Another issue is that efficiency/productivity buildings and Planetary Designations also make mono-builds more effective. Then the cost they added is a new system, one which you can get around by building an All-Traders planet with buildings and designations as well.I am not sure how you can come to that conclusion tbh. Since, in a way, they have just taken away from "optimizing".
Before the rework you could, due to the combination of Districts and Buildings produce almost everything on a planet with only size and deposits being a factor.. factors that still exist.
After the Update and without taking beta-feedback into consideration you would have less different rescources you could have produced on a planet ( which they adressed with "spammable buildings" ) and an economy-crash each time you upgrade your housing-zone ( which they adressed by downscaling to two special-zones and 100 jobs per zone meaning its a 2:2 worker/specialist-conversion it used to be in the old system ). Apart from it they slapped a "trade"-tax on good's you don't produce locally.
so with mixed planets virtually getting nothing new but slapping a trade-tax on specialized planets i would like to question how you come to the conclusion that they wanted to improve on non-specialisation rather than reduce specialization?
but even in that case they failed due to how they changed the buildings.. i find myself in the same boat as Norse here.. with specializing my planets even more since they didn't really take away any reasoning on why we specialized them in the first place but due to the boosting-buildings combined with the building-type-limitations added even more reason to specialize. which in turn is where the band-aid-solution of spamable buildings shifts the balance even more to specializing.

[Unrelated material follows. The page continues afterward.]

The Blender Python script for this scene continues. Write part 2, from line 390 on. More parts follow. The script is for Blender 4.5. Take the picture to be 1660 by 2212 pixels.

are you sure you are not just blinded by the change how building-slots are unlocked and how we essentially get most/all of them from the beginning while being in the honey-moon-phase of a new update?
What might actually make multi-district builds used more often isn't forcing it through "Zones" but by changing how Planetary Designations work. Instead of using them to benefit a single job, they could have made them give benefits for a single "resource stream".
Stuff like "Mining Planet: +10% Mineral Output from Miners" pushes you to monoplanets. Whereas Rural/Fringe Planets incentives mixed builds, or an Industrial World that gave +5% bonuses to Mining, Energy, Factory, and Forge workers.
Or make the Tech World give +5% benefits in output to Minerals, and -10% upkeep of Consumer Goods and Researcher jobs. Along with the Trade system, that would give an incentive to build an efficient vertical stream from Mining to Research. And then the Buildings either add more jobs where needed, or give bonuses to single resources along the way. That incentives either mixed builds or mono-planets if you want.
Especially when Planetary Features come into play, you can still select a mixed planet designation and only take advantage of one of the bonuses and jam it full of a single district if you want. Example: use that Industrial Designation for the mining bonus, on a planet with one of the "rich minerals" bonus, add optimization buildings, and use trade for other planets to pay for it: still a viable build. Having Mining Planet on there just piles on incentives.
I'm not saying this is the right answer, more than pointing out that a bunch of design decisions incentivize mono-planet builds. And using a punishment via trade and lumping districts together is a less effective solution than adjusting some of these incentives.